In his book Transcritique, Kojin Karatani extrapolates from Marx to say that surplus value is made through the exchange between different value systems. For instance, industrial capital creates surplus value by ‘incessantly producing new value systems temporally – that is, with technological innovation’. As Karatani puts it, ‘Capital has to discover and create these differences everyday’. We could add that this extends far beyond industrial production to the differentiation of new markets, new desires, and new subjective dispositions. Creating the differences integral to the reproduction of capital requires re-organising the field of experience. The current ‘established order’ constantly undergoes such re-orderings, yet inequality in wealth and privilege is unaffected and continues to worsen. These redistributions effected by capital can make visible or further obscure those who are excluded from the sensible order – i.e. the working-class as part of no part, immigrant laborers, the impoverished inhabitants of the third world slums, for instance. However, without a change in economic conditions, which are not reducible to economic science as a form of ‘political representation’ (The Philosopher and His Poor), it is difficult to see how the excluded can actually stage a disordering of roles to significant effect without being condemned to enact the infinite repetition of these performances. What distinguishes the politics you describe from the re-orderings prevalent in commerce today?
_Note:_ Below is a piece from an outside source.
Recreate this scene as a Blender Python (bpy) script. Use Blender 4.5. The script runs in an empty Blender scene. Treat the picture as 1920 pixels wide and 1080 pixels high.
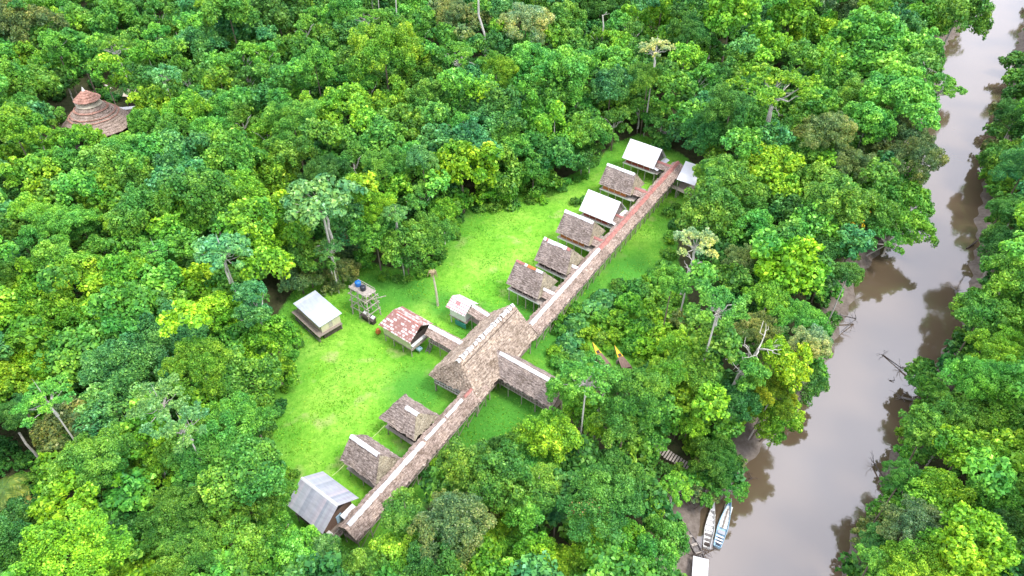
import bpy, bmesh, math, random
import numpy as np
from mathutils import Vector, Matrix

random.seed(7)
rng = np.random.default_rng(11)
C = bpy.context.scene.collection
sc = bpy.context.scene
R = math.radians

# ------------------------------------------------------------------ camera, sky, sun, exposure
CAM_H, PITCH, FPX = 85.0, R(41.3), 1281.0
cam_d = bpy.data.cameras.new("camera")
cam = bpy.data.objects.new("camera", cam_d)
C.objects.link(cam)
cam.location = (0, 0, CAM_H)
cam.rotation_euler = (R(90) - PITCH, 0, 0)
cam_d.sensor_width = 36.0
cam_d.lens = 36.0 * FPX / 1920.0
cam_d.clip_start = 0.5
cam_d.clip_end = 6000
sc.camera = cam

SUN_EL, SUN_AZ = R(60), R(118)         # azimuth clockwise from +Y (from the right, slightly behind the camera)
world = bpy.data.worlds.new("World")
sc.world = world
world.use_nodes = True
wn, wl = world.node_tree.nodes, world.node_tree.links
wn.clear()
w_out = wn.new("ShaderNodeOutputWorld")
w_bg = wn.new("ShaderNodeBackground")
w_sky = wn.new("ShaderNodeTexSky")
w_sky.sky_type = 'NISHITA'
w_sky.sun_disc = False
w_sky.sun_elevation = SUN_EL
w_sky.sun_rotation = SUN_AZ
w_tc = wn.new("ShaderNodeTexCoord")
w_n = wn.new("ShaderNodeTexNoise")
w_n.inputs['Scale'].default_value = 2.2
w_n.inputs['Detail'].default_value = 5
w_r = wn.new("ShaderNodeValToRGB")
w_r.color_ramp.elements[0].position = .3
w_r.color_ramp.elements[0].color = (7.4, 7.5, 8.9, 1)
w_r.color_ramp.elements[1].position = .72
w_r.color_ramp.elements[1].color = (12.8, 13.0, 14.6, 1)
w_mix = wn.new("ShaderNodeMix")
w_mix.data_type = 'RGBA'
w_mix.inputs[0].default_value = .82
wl.new(w_tc.outputs['Generated'], w_n.inputs['Vector'])
wl.new(w_n.outputs['Fac'], w_r.inputs['Fac'])
wl.new(w_sky.outputs['Color'], w_mix.inputs[6])
wl.new(w_r.outputs['Color'], w_mix.inputs[7])
wl.new(w_mix.outputs[2], w_bg.inputs['Color'])
w_bg.inputs['Strength'].default_value = 0.122
wl.new(w_bg.outputs['Background'], w_out.inputs['Surface'])

sun_d = bpy.data.lights.new("sun", 'SUN')
sun_d.energy = 1.6
sun_d.angle = R(14)
sun_d.color = (1, .96, .9)
sun = bpy.data.objects.new("sun", sun_d)
C.objects.link(sun)
sd = Vector((math.sin(SUN_AZ) * math.cos(SUN_EL), math.cos(SUN_AZ) * math.cos(SUN_EL), math.sin(SUN_EL)))
sun.rotation_euler = sd.to_track_quat('Z', 'Y').to_euler()
sun.location = (60, 80, 150)

sc.view_settings.view_transform = 'Standard'
sc.view_settings.look = 'None'
sc.view_settings.gamma = 1
sc.view_settings.exposure = 0.98
sc.render.engine = 'CYCLES'
sc.cycles.max_bounces = 6
sc.cycles.diffuse_bounces = 3
sc.cycles.transmission_bounces = 3
sc.cycles.transparent_max_bounces = 4
sc.cycles.sample_clamp_indirect = 6

# ------------------------------------------------------------------ surveying: a point of the ground plan from where it is seen
cp, sp = math.cos(PITCH), math.sin(PITCH)
def at(px, py, z=0.0):
    dx = (px - 960) / FPX; dy = -(py - 540) / FPX
    v = (dx, cp + dy * sp, -sp + dy * cp)
    t = (z - CAM_H) / v[2]
    return Vector((v[0] * t, v[1] * t, z))
def seen(x, y, z=0.0):
    Z = y * cp - (z - CAM_H) * sp
    Y = y * sp + (z - CAM_H) * cp
    return 960 + FPX * x / Z, 540 - FPX * Y / Z, Z

def in_poly(px, py, poly):
    px = np.asarray(px, float); py = np.asarray(py, float)
    r = np.zeros(px.shape, bool)
    n = len(poly)
    for i in range(n):
        x0, y0 = poly[i]; x1, y1 = poly[(i + 1) % n]
        if y0 == y1: continue
        c = ((y0 > py) != (y1 > py)) & (px < (x1 - x0) * (py - y0) / (y1 - y0) + x0)
        r ^= c
    return r
def d_poly(px, py, poly):
    px = np.asarray(px, float); py = np.asarray(py, float)
    d = np.full(px.shape, 1e9)
    n = len(poly)
    for i in range(n):
        x0, y0 = poly[i]; x1, y1 = poly[(i + 1) % n]
        vx, vy = x1 - x0, y1 - y0
        t = np.clip(((px - x0) * vx + (py - y0) * vy) / (vx * vx + vy * vy + 1e-9), 0, 1)
        d = np.minimum(d, np.hypot(px - x0 - t * vx, py - y0 - t * vy))
    return d
def sdf(px, py, poly):       # positive inside
    return np.where(in_poly(px, py, poly), 1, -1) * d_poly(px, py, poly)

# outlines of the clearing and of the river as the crowns leave them open
VG = [(690,505),(720,520),(765,527),(800,515),(835,470),(862,412),(905,392),(960,380),(1020,372),(1065,345),(1115,325),
      (1140,300),(1165,268),(1190,256),(1250,285),(1275,300),(1310,305),(1290,372),(1270,392),(1266,425),(1256,455),(1242,500),(1205,535),(1150,552),
      (1085,580),(1050,595),(1035,640),(1034,700),(1005,745),(1010,765),(990,795),(960,822),(900,848),(830,858),
      (795,890),(760,905),(715,935),(705,975),(690,1005),(650,1028),(600,1005),(560,985),(535,948),(550,890),(528,885),(505,850),
      (500,800),(525,760),(545,700),(562,640),(545,605),(545,570),(590,548),(640,540),(665,500)]
VR = [(1835,-30),(1858,35),(1850,60),(1790,66),(1775,90),(1762,110),(1780,140),(1805,190),(1775,205),(1768,240),(1785,280),(1752,290),
      (1745,320),(1737,360),(1730,390),(1725,440),(1690,480),(1665,512),(1635,485),(1612,500),(1585,545),(1560,580),(1548,640),(1545,690),(1530,730),
      (1480,790),(1440,822),(1385,800),(1375,850),(1395,880),(1395,935),(1330,935),(1305,960),(1285,985),(1283,1020),(1305,1060),
      (1295,1110),(1290,1250),(1480,1250),(1560,1110),(1580,1040),(1610,1000),(1635,970),(1640,900),(1690,840),(1690,800),(1700,740),(1735,700),
      (1765,670),(1790,640),(1795,600),(1790,560),(1825,510),(1850,480),(1842,420),(1838,360),(1845,290),(1852,240),(1880,200),(1895,150),
      (1905,100),(1918,0),(1925,-30)]
OPEN = [  # things that crowns must leave in view
    [(118,150),(172,148),(245,195),(245,248),(185,262),(120,235)],
    [(548,550),(595,550),(642,580),(640,620),(605,632),(550,600)],
    [(650,515),(690,515),(725,560),(722,600),(690,610),(650,560)],
    [(1098,636),(1185,640),(1200,690),(1105,688)],
    [(1222,828),(1278,850),(1270,880),(1220,858)],
    [(1262,298),(1306,300),(1318,345),(1300,376),(1250,372)],
    [(1305,925),(1380,935),(1372,1030),(1335,1090),(1290,1090),(1275,975)],
    [(-40,830),(38,815),(68,850),(45,945),(-40,950)],
    [(1036,696),(1010,760),(985,745),(1000,690)],
]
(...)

Would you say that economic conditions could only change through such reorganisations of the sensible order and if so, how can the part of no part create consequential disturbances when the current distribution (in so far as it is determined by capital) relies on such re-orderings?

Likewise, the theatrical and artificial qualities you have identified in politics resemble what contemporary business and political theorists alike have identified as a generalized condition of performativity in contemporary labour – from the standardization of ‘performance’ in the work place to the employee-actors of Pine and Gilmore’s ‘experience economy’ to Paolo Virno’s identification of the qualities which once defined performance and politics – that is communication, improvisation, creating no finished product – in labour. Virno asserts that politics today seems ‘in a disastrous way, like some superfluous duplication of the experience of labor’. What are the advantages to thinking politics in terms of artifice and theatricality when such a notion already permeates the spectrum of contemporary labour and is, by some accounts, hindering the possibility of politics?